Anas’s unconventional approach to information gathering is one of a kind and deserving of inclusion in the curricula of Ghana’s journalism schools. Having said that, our misgivings about the state of Ghana’s journalism today do not tell the entire story. However, there is more room for improvement as there is no perfect journalism anywhere, with the lingering shadow of human fallibility permeating the institutional cracks of journalism as usual. It is sad when some unscrupulous journalists clothe their tabloid journalism in such a manner as to pass for scientific or investigative reporting, a practice that must not be encouraged or countenanced by Ghana’s media houses or journalism schools. This primary concern of ours goes to the heart of the electronic media as well. Again, this is not an instance of resorting to the problematic of moral equalization, far from it. Our reservations merely point to the fact we need to begin to learn taking comprehensive inventory of every government that potentially has or has had a role, direct or indirect, in the National Service Secretariat scandal.

 

That way, Ghanaians will have an inclusive appreciation of the magnitude of the scandal and a correspondingly larger vista of remediation strategies to contain the malignant spread of corruption in the body politic. This requires passage of the Freedom of Information Bill. Finally, we need to learn to teach each other skills necessary to make life worth living and to put us beyond the reach of material enslavement, for material enslavement is probably the true mother of every manifestation of corruption.
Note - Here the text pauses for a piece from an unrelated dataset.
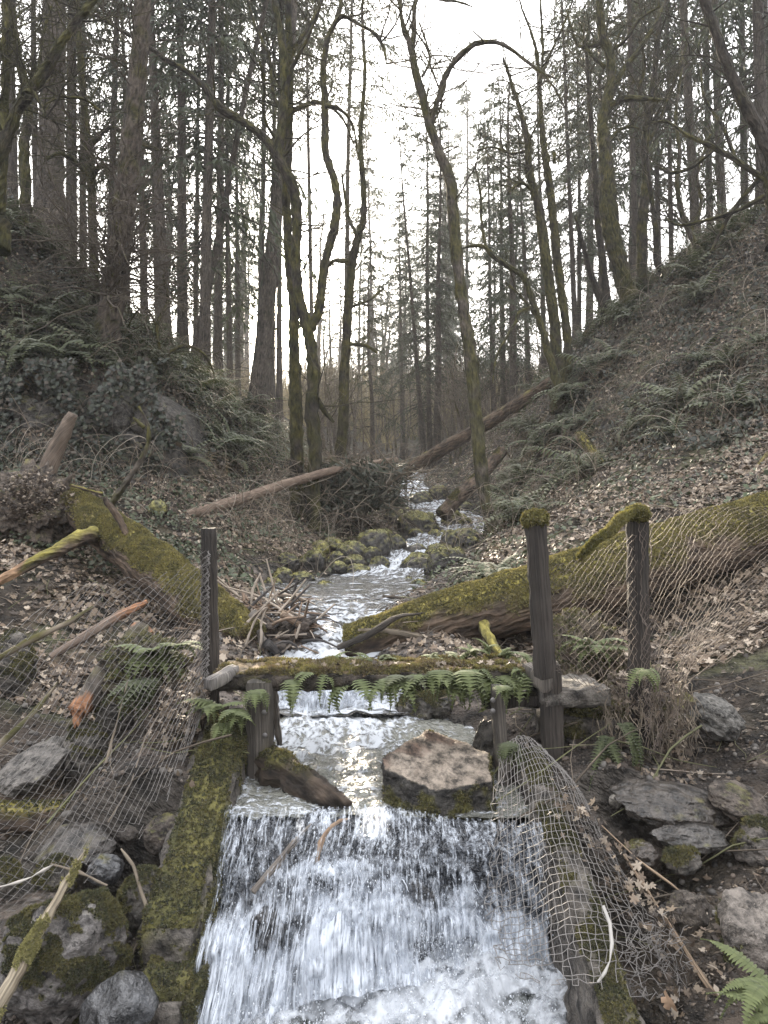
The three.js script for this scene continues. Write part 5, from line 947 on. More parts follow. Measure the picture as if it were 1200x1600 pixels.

Cultivating the virtue of patience and postponing instant gratification through hard work may undermine corruption to influence us and may make material aggrandizement an unnecessary project.

 

Let us then share one of Benjamin Franklin’s life-transforming anecdotes together: “Human felicity is produced not so much by great pieces of good fortune that seldom happen, as by little advantages that occur every day. Thus, if you teach a poor young man to shave himself, and keep his razor in order, you may contribute more to the happiness of his life than in giving him a thousand guineas. The money may be soon spent, the regret only remaining of having foolishly consumed it; but in the other case, he escapes the frequent vexation of waiting for barbers, and of their sometimes dirty fingers, offensive breaths, and dull razors; he shaves when most convenient to him, and enjoys daily the pleasure of its being done with a good wisdom.”